The ongoing theme you get from the album translates perfect with the music. Complete human self destruction. Azentrius has zoned in on the perfect sound for Nachtmystium with Instinct: Decay. Using alot of different instrumentation to give off that perfect sad but uplifting feel. A main example of that is on the opening track, A Seed for Suffering. After a despondent, trance-like intro, the song crushes straight in with Azentrius giving a harsh yell to open the album. And after the 3 minute mark hits, a beautiful acoustic passage is set in. Quickly returing to full electric madness. With a mind bending guitar lead in the background that plows through the head of the listener. This sadistic formula is used throughout the album in great doses.

Instinct: Decay also has it's fair share of harsh, raw black metal anthems. A main one is Antichrist Messiah. Beginning fast and in your face with the altered demonic vocals to accompany the song. Azentrius work in Twilight seems to have influenced his work and that reflects greatly upon this song. Imperial's thundering bass work and Azentrius vicious guitar leads make a great collaboration on this album. Azentrius's vocals have also gotten better on this release. The production on the album does a great job of not having the vocals not to far back in the mix but also not to upfront where they overshadow the music itself. When hearing Azentrius scream, "I want to be the hands around your throat" during Here's to Hoping, it gives you a good impression of how he feels about his enemies and the human race altogether.

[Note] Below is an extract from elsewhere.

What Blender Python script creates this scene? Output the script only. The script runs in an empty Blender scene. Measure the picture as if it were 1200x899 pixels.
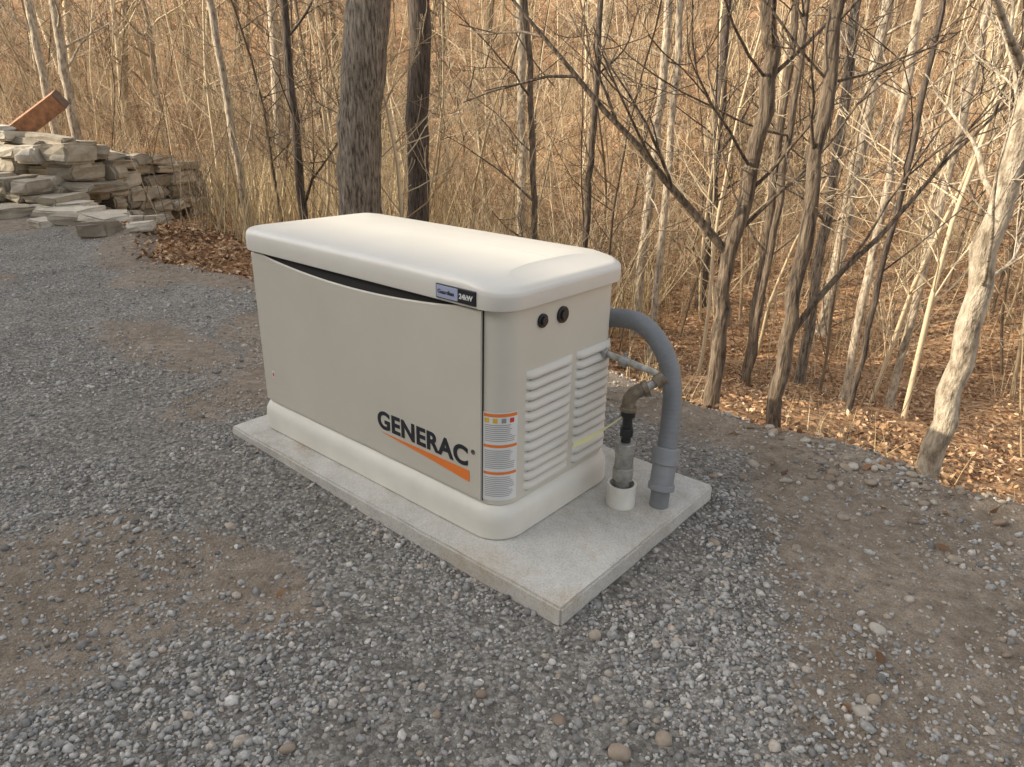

The unbalanced and disharmonic parts throughout the album gives it that much more distant, cold feeling. The intros and outros also showcase that. Highlighting a good use of keys, far out guitar leads that make me think of pink floyd turned black metal, and riutalistic drum beats. I wonder if acid was used in the making of these parts because the songs feel like a complete acid trip. A great way to balance out the harsh, furious speed on this album.

The layout of the album is very somber in tone. A dark blue covers the front cover with the image human head with it's skull cut open to show roots slowing growing out from inside. These roots continue throughout the albums inner layout. Words of hate and despair are shown inside. Not lyrics but just thoughts from a misanthropic viewpoint. A deep inner madness in the human mind.

The best so far in my opinion. Azentrius has came out with a masterpiece of despondent, eerie black metal. Highlights on this album for me have to be The Seed of Suffering, Chosen by No One, Eternal Ground, Antichrist Messiah, damn I might as well list them all because each individual song is great on it's own right. A superb release for USBM and black metal altogether.